Compensating her many sufferings, St.
Lydwine was graced with a heavily mystical spiritual life.
She was often taken to the earthly paradise, and held colloquies
with Our Lord, Our Lady, the angels and saints.
By the time of her death, her body
bore all the repugnant signs of a lifetime of suffering. However,
upon dying, she was miraculously restored to all the former
youth and beauty she possessed before her illnesses.
The most enlightening part of the book
comes at the beginning, where Mr. Huysmans applies the sufferings
of St. Lydwine to the moral crisis aborning at the time. He
shows that despite some technical advances, the Renaissance
was essentially the rebirth of paganism. He then described
the reactionary legion of men called by Divine Providence
to fight against the errors of this new historical epoch.
He cleverly divided this legion into three levels, each with
a specific function.
The first consisted of the Franciscans
and preaching orders who evangelized and confessed the Faith.

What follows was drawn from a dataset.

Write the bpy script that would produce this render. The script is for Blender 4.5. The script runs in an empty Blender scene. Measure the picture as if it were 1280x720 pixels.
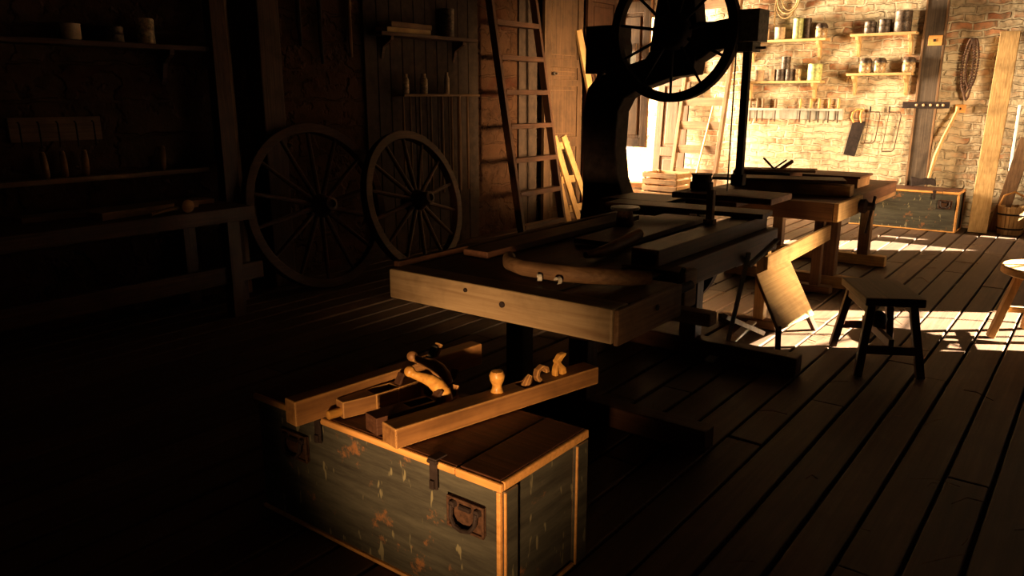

The next was made up of the cloistered orders, whose prayers
insured the success of the first level. St. Lydwine belonged
to the last level, where those suffering souls, seemingly
detached from events of the time, bought the graces from God
to decide the course of history.
St. Lydwine and Our Times
Immersed in the moral corruption and
decay of modern society, we wonder if there still exist expiatory
victims whose continual mortification holds back the chastising
hand of God, allowing Him to bestow undeserved graces and
blessings upon a sinful world. There certainly has never been
a time more in need of them.
However, in addition to these special
souls, our society as a whole must look to the cross as means
of union with Christ. As the Church has always taught, we
must all "take up our crosses and follow Him." Then,
we will find true joy, conquer the errors of our days and
together with St. Veronica Giulani, exclaim: "Long live
the Sacred Cross: Long live suffering!"